Olivenbauer. Weinbau studiert man vier Jahre lang – eine solche Ausbildung für Olivenbauern gibt es nicht, da wird das Wissen vom Vater zum Sohn weitergereicht. Dabei ist die Olive so komplex wie die Traube. Die Idee von Artefakt ist, dieses Wissen zu verbreiten, um das Potenzial der einzelnen Frucht komplett auszuschöpfen. Mein Job ist, dass diese Idee die nächste Generation erreicht. Das fängt schon bei der Website an: Momentan ist die gemacht für Leute, die über Kataloge bestellen. Das muss sich ändern.

Was könnten die Medien von der Olivenölbranche lernen?

Der Weltmarkt für Olivenöl ähnelt der Entwicklung im Onlinejournalismus: Es geht um Masse statt um Klasse, Klickstrecken statt Inhalte. Artefakt beweist, dass Kunden gewillt sind, mehr Geld für ein authentisches Qualitätsprodukt zu zahlen. Im Journalismus gibt es diese Qualitätsprodukte ja: The Economist oder der New Yorker. Die dürfte es gemäß den Marktgesetzen, die der Springer-Verlag propagiert, gar nicht geben. Aber ich weiß mittlerweile: Ich bin nicht in der Lage, den Journalismus neu zu erfinden.

Zumindest in der Medienbranche ist Ihr Öl ja nun bekannt.

Ich war überrascht von der Resonanz, ich hätte nicht gedacht, dass sich Leute außerhalb meines Freundeskreises dafür interessieren. Aber ich nutze natürlich jeden PR-Effekt schamlos aus.

Sie haben Ihren jetzigen Chef über Ihre Recherche kennengelernt. Klingt nach großer Nähe.

Ich halte das Bonmot von Hajo Friedrichs [Hanns Joachim Friedrichs, Ex-Fernsehjournalist, Anm. d. Red.] für grandiosen Schwachsinn, man dürfe sich als Journalist mit keiner Sache gemein machen. Wir sind schon Partei, wenn wir sagen: Das ist ein Thema. Und wir sind doch der Meinung, dass Medien wichtig für die Demokratie sind. Wenn man die Welt nicht verbessern will, wird man nicht Journalist. Und ich mache das jetzt mit anderen Mitteln.

Der Journalismus ist abgehakt?

Ich würde nicht behaupten, dass ich mich vom Journalismus abkehre. Ich bin in der glücklichen Situation, es als Amateur betreiben zu können.

Sie behalten etwa Ihre Kolumnen in Emotion und GQ. Was sagten die Kollegen?

Die finden das spannend und crazy. Jeder kennt das Gefühl, sein Leben wie eine Generalprobe zu leben, aber so ist es natürlich nicht.

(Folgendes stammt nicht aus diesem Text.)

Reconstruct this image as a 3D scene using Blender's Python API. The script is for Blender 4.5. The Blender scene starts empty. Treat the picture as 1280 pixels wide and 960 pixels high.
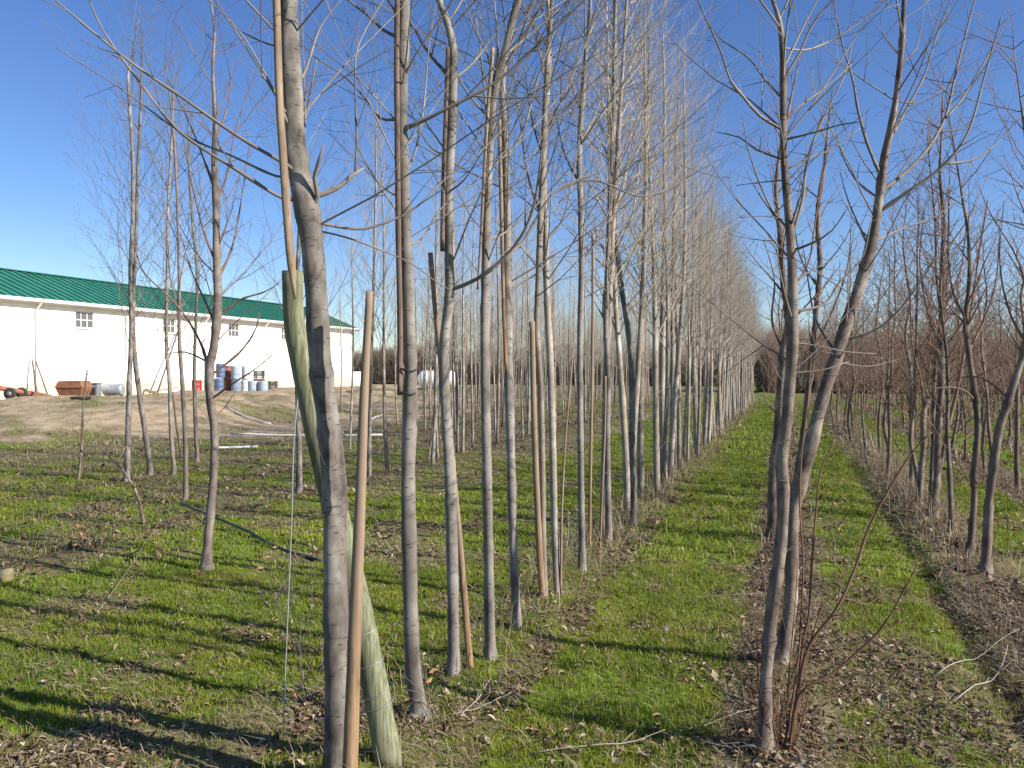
import bpy, math, random
import numpy as np
from mathutils import Vector, Quaternion

# ------------------------------------------------------------------ camera, world, sun
F_PX, CX, CY = 1050.0, 640.0, 480.0          # focal length in pixels of a 1280 wide frame
VPX, HZY, CAM_H = 985.0, 461.0, 1.6          # row direction (+Y) vanishes at VPX ; horizon row
TH = math.atan((VPX-CX)/F_PX); PH = math.atan((CY-HZY)/F_PX)
cs, sn = math.cos(TH), math.sin(TH)
R_ = Vector((cs, sn, 0)); F_ = Vector((-sn, cs, 0)); Z_ = Vector((0, 0, 1))
FW = F_*math.cos(PH) - Z_*math.sin(PH); UP = F_*math.sin(PH) + Z_*math.cos(PH)
CAM = Vector((0, 0, CAM_H))

scene = bpy.context.scene
col = scene.collection
cd = bpy.data.cameras.new("camera"); cam = bpy.data.objects.new("camera", cd); col.objects.link(cam)
cam.location = CAM; cam.rotation_euler = (math.pi/2-PH, 0, TH)
cd.sensor_width = 36; cd.lens = 36*F_PX/1280; cd.clip_end = 3000; cd.clip_start = 0.05
scene.camera = cam

SUN_EL = math.radians(30); SUN_AZ = math.radians(-6)    # azimuth measured from +X
sd = Vector((math.cos(SUN_AZ)*math.cos(SUN_EL), math.sin(SUN_AZ)*math.cos(SUN_EL), math.sin(SUN_EL)))
w = bpy.data.worlds.new("World"); scene.world = w; w.use_nodes = True
nt = w.node_tree; nt.nodes.clear()
sky = nt.nodes.new("ShaderNodeTexSky"); sky.sky_type = 'NISHITA'; sky.sun_disc = False
sky.sun_elevation = SUN_EL; sky.sun_rotation = math.pi/2 - SUN_AZ
sky.air_density = 0.9; sky.dust_density = 0.3; sky.ozone_density = 3.5; sky.altitude = 150
bg = nt.nodes.new("ShaderNodeBackground"); bg.inputs[1].default_value = 0.092
ow = nt.nodes.new("ShaderNodeOutputWorld")
hs = nt.nodes.new('ShaderNodeHueSaturation'); hs.inputs['Saturation'].default_value = 1.16; hs.inputs['Hue'].default_value = 0.512; nt.links.new(sky.outputs[0], hs.inputs['Color'])
nt.links.new(hs.outputs[0], bg.inputs[0]); nt.links.new(bg.outputs[0], ow.inputs[0])
sl = bpy.data.lights.new("sun", 'SUN'); sl.energy = 5.0; sl.angle = math.radians(0.5); sl.color = (1.0, 0.94, 0.84)
so = bpy.data.objects.new("sun", sl); col.objects.link(so); so.rotation_euler = sd.to_track_quat('Z', 'Y').to_euler()
so.location = (20, 0, 20)
scene.view_settings.view_transform = 'Standard'; scene.view_settings.look = 'None'
scene.view_settings.exposure = 0.8; scene.view_settings.gamma = 1
scene.view_settings.use_curve_mapping = False

# ------------------------------------------------------------------ pixel helpers
def P(px, py, D):
    d = FW + R_*((px-CX)/F_PX) + UP*((CY-py)/F_PX)
    return CAM + d*(D/d.dot(F_))
def ground(px, py, z=0.0):
    d = FW + R_*((px-CX)/F_PX) + UP*((CY-py)/F_PX)
    t = (z-CAM_H)/d.z
    return CAM + d*t
def depth(p): return (p-CAM).dot(F_)
def project(p):
    v = p-CAM; dz = v.dot(FW)
    if dz < .1: return (-9999, 0, dz)
    return (CX+F_PX*v.dot(R_)/dz, CY-F_PX*v.dot(UP)/dz, dz)

# ------------------------------------------------------------------ noise
def _h(ix, iy, s):
    a = (ix.astype(np.int64)*374761393 + iy.astype(np.int64)*668265263 + s*1442695041) & 0xffffffff
    a = ((a ^ (a >> 13))*1274126177) & 0xffffffff
    a = a ^ (a >> 16)
    return (a & 0xffff)/65535.0
def vn(x, y, s=0):
    x = np.asarray(x, float); y = np.asarray(y, float)
    ix = np.floor(x); iy = np.floor(y); fx = x-ix; fy = y-iy
    fx = fx*fx*(3-2*fx); fy = fy*fy*(3-2*fy)
    a = _h(ix, iy, s); b = _h(ix+1, iy, s); c = _h(ix, iy+1, s); d = _h(ix+1, iy+1, s)
    return (a*(1-fx)+b*fx)*(1-fy)+(c*(1-fx)+d*fx)*fy
def fbm(x, y, s=0, o=4):
    v = 0; a = .5; t = 0
    for i in range(o):
        v = v+a*vn(x*2**i, y*2**i, s+i*17); t += a; a *= .55
    return v/t
def sst(a, b, x):
    t = np.clip((x-a)/(b-a), 0, 1); return t*t*(3-2*t)

ROWS_R = [1.45+1.5*k for k in range(0, 9)]
ROWS_L = [-5.9, -7.5, -9.0, -10.6, -12.2, -13.8]
def strip(X):                                  # nearness to any planted row, 0..1
    d = np.full(np.shape(X), 9.0)
    for r in [-1.61, -0.03]+ROWS_R+ROWS_L: d = np.minimum(d, np.abs(X-r))
    return d
def masks(X, Y):
    X = np.asarray(X, float); Y = np.asarray(Y, float)
    n1 = fbm(X*.9, Y*.9, 3); n2 = fbm(X*3.1, Y*3.1, 9); n3 = fbm(X*.28, Y*.28, 21)
    D = -X*sn+Y*cs
    wob = (fbm(X*.0+Y*1.1, X*.5, 33)-.5)*.28
    Xw = X+wob+(n2-.5)*.22
    # aisle one
    g = np.where(X < -1.75, .95-.5*sst(.52, .7, n1)-.3*sst(.55, .7, n2), 0)
    a1 = sst(-1.42, -1.22, Xw)*(1-sst(-.34, -.16, Xw))
    a2 = sst(.16, .32, Xw)*(1-sst(.98, 1.15, Xw))*(0.68+.32*sst(4.6, 6.0, Y))
    far = sst(26, 40, D)*.45
    a1 = a1*(1-.3*sst(.62, .75, n2))*(1-far*.6); a2 = a2*(1-.5*sst(.54, .66, n2))*(1-far)
    g = np.maximum(g, np.maximum(a1, a2)*1.0); g = np.maximum(g, .5*sst(.5, .6, n2)*sst(.4, .55, n1))
    mid = (np.abs(X+1.61) < .42)
    g = np.where(mid, np.maximum(g*(.5), .5*sst(.36, .52, n1)+.42), g)
    g = np.where(X > 1.12, (.95-.5*sst(.48, .62, n1))*sst(.2, .42, strip(X)+(n2-.5)*.2), g)
    # drier ground further left, sand by the building
    dry = sst(8.5, 15, D)*(X < -4.0)
    g = g*(1-dry*(.45+.5*sst(.42, .6, n3)))
    sand = sst(-9.0, -13.0, X)*sst(17, 21.5, D+(n1-.5)*6)*sst(.30, .5, n3+n1*.5)*(1-sst(44, 52, -X))
    sand = np.maximum(sand, sst(-10, -15, X)*sst(24, 30, D)*.75)
    sand = sand*(1-.85*sst(40, 50, Y)*sst(-30, -24, X))*(.45+.55*sst(.38, .52, fbm(X*.5, Y*.5, 61)))
    litter = (1-sst(.10, .36, strip(X)+(n2-.5)*.3))*np.where(np.abs(X+1.61) < .5, .45, 1)
    litter = np.where(X < -1.95, np.where(X > -5.2, 0, litter*.7), litter)
    litter = np.maximum(litter, sst(.55, .7, n1)*.35*(X < -1.9)*(X > -9))
    litter = np.maximum(litter, np.where((X > .2) & (X < 1.2), (1-sst(4.6, 6.2, Y))*.7*sst(.42, .55, n1), 0))
    litter = np.maximum(litter, np.where(X > 1.0, sst(.48, .62, n1)*.7+.1, 0))
    near = 1-sst(3.6, 5.4, D)
    litter = np.maximum(litter, near*sst(.47, .6, fbm(X*2.1, Y*2.1, 141))*.75*(1-.55*((X > -1.2) & (X < -.3))))
    litter = np.maximum(litter, (1-sst(.12, .42, np.abs(Xw+1.42)))*sst(.44, .56, fbm(X*1.3, Y*1.3, 151))*.7*(Y < 12))
    litter = np.maximum(litter, sst(.58, .68, fbm(X*2.3, Y*2.3, 161))*.6*(D < 12))
    litter = np.maximum(litter, (np.abs(Xw+1.32) < .10)*.8*sst(.42, .55, n1))
    g = g*(1-.62*litter*(X < 1.2))
    return np.clip(g, 0, 1), np.clip(sand, 0, 1), np.clip(litter*(1-g*.45), 0, 1)
def gz(X, Y):
    X = np.asarray(X, float); Y = np.asarray(Y, float)
    z = (fbm(X*.8, Y*.8, 5)-.5)*.07+(fbm(X*5, Y*5, 6, 3)-.5)*.05
    z = z-.05*np.exp(-((X-1.02)/.09)**2)*(Y < 16)          # wheel rut in the right aisle
    z = z+.03*np.exp(-((X+1.61)/.25)**2)+.03*np.exp(-((X-1.45)/.3)**2)+.03*np.exp(-((X+.03)/.2)**2)
    D = -X*sn+Y*cs
    berm = sst(-13, -17, X)*sst(19, 23, D)*(1-sst(28, 31, D))
    z = z+berm*(.25+.55*fbm(X*.35, Y*.35, 44))
    z = z+sst(-14, -20, X)*sst(29, 33, D)*(.35*sst(.5, .7, fbm(X*.3, Y*.3, 47)))*(1-sst(-33, -35, X))
    return z
def gz1(x, y): return float(gz(np.array([x]), np.array([y]))[0])

# ------------------------------------------------------------------ materials
def newmat(name):
    m = bpy.data.materials.new(name); m.use_nodes = True
    return m, m.node_tree, m.node_tree.nodes["Principled BSDF"]
def N(t, typ, **k):
    n = t.nodes.new(typ)
    for a, b in k.items(): setattr(n, a, b)
    return n
def L(t, a, b): t.links.new(a, b)
def ramp(t, stops, src):
    r = N(t, "ShaderNodeValToRGB"); e = r.color_ramp.elements
    while len(e) < len(stops): e.new(.5)
    for i, (p, c) in enumerate(stops): e[i].position = p; e[i].color = (*c, 1)
    L(t, src, r.inputs[0]); return r.outputs[0]
def noise(t, vec, scale, detail=4, rough=.55, mapping=None):
    if mapping:
        mp = N(t, "ShaderNodeMapping"); mp.inputs[3].default_value = mapping; L(t, vec, mp.inputs[0]); vec = mp.outputs[0]
    n = N(t, "ShaderNodeTexNoise"); n.inputs["Scale"].default_value = scale
    n.inputs["Detail"].default_value = detail; n.inputs["Roughness"].default_value = rough
    L(t, vec, n.inputs["Vector"]); return n.outputs[0]
def mixc(t, fac, a, b, mode='MIX'):
    m = N(t, "ShaderNodeMix", data_type='RGBA', blend_type=mode)
    for v, i in ((fac, 0), (a, 6), (b, 7)):
        if isinstance(v, (int, float)): m.inputs[i].default_value = v
        elif isinstance(v, tuple): m.inputs[i].default_value = (*v, 1)
        else: L(t, v, m.inputs[i])
    return m.outputs[2]
def bump(t, b, h, strength, dist):
    n = N(t, "ShaderNodeBump"); n.inputs[0].default_value = strength; n.inputs[1].default_value = dist
    L(t, h, n.inputs[2]); L(t, n.outputs[0], b.inputs["Normal"])
def objc(t): return N(t, "ShaderNodeTexCoord").outputs[3]

def bark(name, base, dark, light, band=1.0, bscale=1.0):
    m, t, b = newmat(name); o = objc(t)
    fine = noise(t, o, 60*bscale, 5, .7, (1, 1, .6))
    blot = noise(t, o, 9*bscale, 4, .6, (1, 1, .5))
    rings = noise(t, o, 16*bscale, 4, .65, (.55, .55, 2.4)); big = noise(t, o, 2.6*bscale, 3, .6, (1, 1, .7))
    c = ramp(t, [(.3, dark), (.5, base), (.72, light)], blot)
    c = mixc(t, ramp(t, [(.35, (.55,)*3), (.55, (0, 0, 0))], big), c, dark)
    c2 = mixc(t, ramp(t, [(.58, (0, 0, 0)), (.70, (band*.6,)*3)], rings), c, dark)
    c3 = mixc(t, ramp(t, [(.62, (0, 0, 0)), (.72, (.55, .55, .55))], fine), c2, light)
    vo = N(t, "ShaderNodeTexVoronoi"); vo.inputs["Scale"].default_value = 15*bscale
    vm = N(t, "ShaderNodeMapping"); vm.inputs[3].default_value = (.8, .8, 3.2); L(t, o, vm.inputs[0]); L(t, vm.outputs[0], vo.inputs["Vector"])
    c3 = mixc(t, ramp(t, [(.10, (.85,)*3), (.2, (0, 0, 0))], vo.outputs[0]), c3, tuple(q*.6 for q in dark))
    lic = noise(t, o, 34*bscale, 5, .65)
    c3 = mixc(t, ramp(t, [(.69, (0, 0, 0)), (.75, (.5,)*3)], lic), c3, tuple(min(q*1.25, .6) for q in light))
    inf = N(t, "ShaderNodeObjectInfo")
    hv = N(t, "ShaderNodeHueSaturation"); L(t, c3, hv.inputs["Color"])
    mr = N(t, "ShaderNodeMapRange"); mr.inputs[3].default_value = .72; mr.inputs[4].default_value = 1.18
    L(t, inf.outputs["Random"], mr.inputs[0]); L(t, mr.outputs[0], hv.inputs["Value"])
    L(t, hv.outputs[0], b.inputs["Base Color"]); b.inputs["Roughness"].default_value = .82
    b.inputs["Specular IOR Level"].default_value = .25
    ad = N(t, "ShaderNodeMath", operation='ADD'); L(t, rings, ad.inputs[0]); L(t, fine, ad.inputs[1])
    bump(t, b, ad.outputs[0], .7, .006)
    return m
M_BARK = bark("grey_bark", (.225, .20, .175), (.08, .068, .058), (.37, .34, .30))
M_BARKS = bark("sapling_bark", (.25, .205, .17), (.12, .09, .075), (.38, .33, .28), .8, 1.2)
M_BARKK = bark("knobbly_bark", (.20, .155, .125), (.055, .04, .033), (.40, .34, .28), 1.3, 1.5)
M_BARKF = bark("pale_bark", (.31, .265, .215), (.17, .145, .12), (.50, .455, .40), .5)
M_BARKB = bark("blotched_bark", (.21, .185, .16), (.06, .05, .043), (.40, .37, .33), 1.2, 1.3)
M_BARKR = bark("brown_bark", (.19, .145, .115), (.08, .056, .045), (.34, .29, .24), .9, 1.2)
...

Mag sein, dass ich eine aufkommende Midlife-Krise habe.

Das Stichwort hatte ich mir auch notiert.

Als 16-Jähriger wollte ich ein cooler Typ werden. Und kein zynischer, leicht verfetteter Vater, der alles damit rechtfertigt, eine Familie ernähren zu müssen. Wir haben jetzt weniger Geld, aber wir kommen klar. Ich mache das, was ich machen würde, wenn ich im Lotto gewonnen hätte – nur eben ohne Lottogewinn. Mir scheint, alles ist auf diesen Punkt hingelaufen: Meine Wurzeln sind in Griechenland, als Journalist habe ich über die Krise in diesem Land berichtet – und jetzt kann ich mithelfen, dass es Familien dort besser geht. Wie es der alte Grieche Platon gesagt hat: Glück ist die wiederkehrende Teilnahme an etwas Erfüllendem.